In spring, Vedro hosted workshops with community partner Veronica Robles Cultural Center, where community members focused on a positive intention and then pounded what she refers to as “wishmarks” into steel plates with a hammer. Earlier this month, Vedro installed a workbench in LoPresti Park, where similar workshops will be held, allowing neighbors to experience the material experience of metalworking alongside the natural experience of land and sea in East Boston.


“I’m exploring the lineage of humankind’s relationship with metal, its alchemies, and material properties,” Vedro says. “The physicality of moving vision into form through metalsmithing can be a small embodied experience of affecting change on a material level — a metaphor for our agency to transform our realities.”

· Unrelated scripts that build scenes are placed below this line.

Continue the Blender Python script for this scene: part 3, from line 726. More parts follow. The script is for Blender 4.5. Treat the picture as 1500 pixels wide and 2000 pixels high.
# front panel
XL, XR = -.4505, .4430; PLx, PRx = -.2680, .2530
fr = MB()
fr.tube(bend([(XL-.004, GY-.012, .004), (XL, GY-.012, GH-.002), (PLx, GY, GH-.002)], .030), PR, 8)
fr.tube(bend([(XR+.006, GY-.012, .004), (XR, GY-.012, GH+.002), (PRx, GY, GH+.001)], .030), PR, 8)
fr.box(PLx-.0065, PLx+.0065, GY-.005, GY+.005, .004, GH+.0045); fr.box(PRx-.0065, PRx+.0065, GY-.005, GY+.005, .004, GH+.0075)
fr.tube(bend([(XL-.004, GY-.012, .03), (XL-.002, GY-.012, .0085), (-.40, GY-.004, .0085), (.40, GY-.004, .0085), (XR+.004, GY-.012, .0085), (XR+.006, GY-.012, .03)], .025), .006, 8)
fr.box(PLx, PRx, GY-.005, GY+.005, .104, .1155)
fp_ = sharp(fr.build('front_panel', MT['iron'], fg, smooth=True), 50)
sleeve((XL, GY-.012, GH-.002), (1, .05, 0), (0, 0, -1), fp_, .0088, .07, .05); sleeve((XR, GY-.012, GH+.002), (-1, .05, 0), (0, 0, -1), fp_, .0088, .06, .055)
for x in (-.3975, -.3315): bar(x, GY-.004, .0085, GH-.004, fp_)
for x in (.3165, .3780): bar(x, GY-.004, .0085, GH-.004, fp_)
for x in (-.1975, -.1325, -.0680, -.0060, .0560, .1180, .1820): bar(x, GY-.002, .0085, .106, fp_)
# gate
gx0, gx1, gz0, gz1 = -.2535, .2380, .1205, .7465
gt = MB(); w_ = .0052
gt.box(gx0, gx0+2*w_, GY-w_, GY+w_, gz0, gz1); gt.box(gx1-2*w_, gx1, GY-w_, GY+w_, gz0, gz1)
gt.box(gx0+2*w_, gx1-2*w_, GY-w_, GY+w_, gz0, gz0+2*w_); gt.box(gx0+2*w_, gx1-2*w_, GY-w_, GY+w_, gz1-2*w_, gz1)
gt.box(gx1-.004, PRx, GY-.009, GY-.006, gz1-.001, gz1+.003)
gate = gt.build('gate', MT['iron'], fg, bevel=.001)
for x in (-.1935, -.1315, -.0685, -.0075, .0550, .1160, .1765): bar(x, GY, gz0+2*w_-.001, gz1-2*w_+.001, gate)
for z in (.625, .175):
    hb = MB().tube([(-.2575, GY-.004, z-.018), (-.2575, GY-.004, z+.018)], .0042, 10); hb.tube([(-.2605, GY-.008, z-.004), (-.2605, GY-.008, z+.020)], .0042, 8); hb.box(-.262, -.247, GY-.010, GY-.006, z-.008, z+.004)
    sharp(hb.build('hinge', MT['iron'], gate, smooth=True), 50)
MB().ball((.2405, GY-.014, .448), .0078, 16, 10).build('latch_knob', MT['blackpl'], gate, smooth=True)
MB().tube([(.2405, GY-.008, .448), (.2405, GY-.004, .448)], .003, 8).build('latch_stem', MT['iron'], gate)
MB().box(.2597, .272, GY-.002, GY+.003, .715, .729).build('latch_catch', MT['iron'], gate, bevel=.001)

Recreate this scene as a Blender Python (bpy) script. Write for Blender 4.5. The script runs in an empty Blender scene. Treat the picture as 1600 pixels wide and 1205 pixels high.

The wishmarks will be incorporated into the final birdlike rendition of “Amulet” at City Hall. Bird imagery is a frequent occurrence in Vedro’s metalsmithing and jewelry-making practice. She sees the animals as representations of migration, liberation and journeys between realms. The workbench will be active in LoPresti Park through August. In fall, the panels will be removed and fused into the larger artwork.

“With ‘Amulet,’ Rhea combines the delicate textures and coloration of hand-hammered metalwork with decades of community organizing to create a beacon of hope on East Boston’s waterfront,” says Kate Gilbert, executive director of Now + There.

Vedro is one of four artists participating in the Now + There Public Art Accelerator program, which encourages public artists to create work for neighborhoods all across Boston, increasing access to art. Artists receive a $25,000 stipend and a 10-month curriculum to assist them with curatorial, technical and financial details as they create temporary site-specific works. Applications for the next round of this program opened on July 17 and can be accessed through the Now + There website.

Rhea Vedro’s community workbench at LoPresti Park in East Boston. PHOTO: COURTESY OF NOW + THERE

As always with Now + There projects, community inclusion and collaboration are crucial pieces of the artwork. When Vedro’s majestic birdlike sculptures are raised at City Hall Plaza, they will represent the work of many hands, the hammering and positive intentions of community members all over East Boston.

Gilbert says, “With support from the Accelerator, Rhea is demonstrating that great public art requires both a strong aesthetic and community engagement.”